Pour une personne dont le jugement est déjà remis en cause, c'est une stratégie aussi optimale que de tirer à la mitraillette dans sa chaloupe.

Commençons par la décision du gouvernement Couillard de ne pas participer à l'émission de Mme Normandeau. Il est normal d'éviter tout risque de s'immiscer, même indirectement, dans un procès en parlant avec une accusée. D'autant plus qu'il existe une multitude d'autres intervieweurs à qui parler, y compris à cette station. On peut aussi comprendre qu'un élu préfère ne pas être interviewé par une animatrice aussi teintée politiquement qu'un ex-collègue ou un adversaire.

L'ex-ministre refuse malgré tout de comprendre. Courroucée, elle a même découpé en ondes sa carte de membre du Parti libéral - un geste si spontané qu'une caméra se trouvait déjà par hasard dans le studio.

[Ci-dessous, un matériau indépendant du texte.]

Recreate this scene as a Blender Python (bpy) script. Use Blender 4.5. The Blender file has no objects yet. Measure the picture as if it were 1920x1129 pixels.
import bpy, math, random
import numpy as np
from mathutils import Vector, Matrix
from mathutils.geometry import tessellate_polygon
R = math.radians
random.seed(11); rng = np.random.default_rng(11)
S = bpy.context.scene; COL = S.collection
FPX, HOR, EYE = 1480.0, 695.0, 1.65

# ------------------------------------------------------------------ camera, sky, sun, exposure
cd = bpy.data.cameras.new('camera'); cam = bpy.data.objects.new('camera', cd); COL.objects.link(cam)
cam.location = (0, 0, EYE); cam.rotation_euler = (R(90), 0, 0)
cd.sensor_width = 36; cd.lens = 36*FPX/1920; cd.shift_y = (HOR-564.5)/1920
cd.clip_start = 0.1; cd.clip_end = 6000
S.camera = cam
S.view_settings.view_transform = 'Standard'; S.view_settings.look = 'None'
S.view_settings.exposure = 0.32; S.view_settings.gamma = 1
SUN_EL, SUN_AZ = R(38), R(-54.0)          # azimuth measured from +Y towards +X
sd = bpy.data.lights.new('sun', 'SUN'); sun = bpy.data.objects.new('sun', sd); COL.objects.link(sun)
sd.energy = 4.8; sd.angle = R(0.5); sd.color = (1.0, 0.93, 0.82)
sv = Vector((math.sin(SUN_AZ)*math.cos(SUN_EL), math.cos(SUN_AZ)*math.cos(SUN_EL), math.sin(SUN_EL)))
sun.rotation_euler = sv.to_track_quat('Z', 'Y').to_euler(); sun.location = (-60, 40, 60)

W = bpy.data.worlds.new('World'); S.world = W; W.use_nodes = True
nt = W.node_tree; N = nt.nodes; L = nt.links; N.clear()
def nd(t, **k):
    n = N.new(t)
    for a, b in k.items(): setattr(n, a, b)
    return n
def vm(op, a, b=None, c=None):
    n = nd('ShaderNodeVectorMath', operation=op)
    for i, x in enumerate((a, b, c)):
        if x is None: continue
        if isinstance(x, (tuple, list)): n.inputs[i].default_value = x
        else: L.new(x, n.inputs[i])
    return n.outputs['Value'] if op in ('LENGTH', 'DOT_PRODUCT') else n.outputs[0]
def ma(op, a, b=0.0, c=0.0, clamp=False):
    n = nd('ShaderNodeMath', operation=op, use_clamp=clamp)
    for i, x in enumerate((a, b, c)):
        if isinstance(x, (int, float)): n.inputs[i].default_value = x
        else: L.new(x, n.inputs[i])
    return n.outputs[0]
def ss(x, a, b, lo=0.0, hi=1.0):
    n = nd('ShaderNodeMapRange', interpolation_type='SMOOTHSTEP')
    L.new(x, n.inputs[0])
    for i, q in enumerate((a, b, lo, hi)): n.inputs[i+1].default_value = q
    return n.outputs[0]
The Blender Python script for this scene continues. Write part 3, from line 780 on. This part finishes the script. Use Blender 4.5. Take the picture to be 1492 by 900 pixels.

Cela signifie qu'avant le « boycottage » de son émission, Mme Normandeau avait cru bon de rester membre d'un parti dont elle parlerait en ondes.

L'autre dérapage concerne l'UPAC. Selon Mme Normandeau, ces policiers seraient « en guerre » contre elle.

Elle mine insidieusement la crédibilité de cette escouade qui a la fragile tâche d'enquêter sur les élus. Et elle minimise de plus la gravité des accusations, comme s'il ne s'agissait que d'une engueulade.

Or, rappelons que dans ce dossier, la preuve a été jugée assez sérieuse pour qu'un juge autorise des perquisitions et qu'un procureur dépose par la suite des accusations. On insiste : Mme Normandeau est présumée innocente et on reste encore très loin d'avoir prouvé une intention criminelle de sa part. Mais parler de « guerre », c'est douter de la bonne foi de beaucoup de gens...

Avec ce genre de coups de gueule, Mme Normandeau a peut-être l'impression de jouer à l'équilibriste, mais elle ne fait que miner sa crédibilité.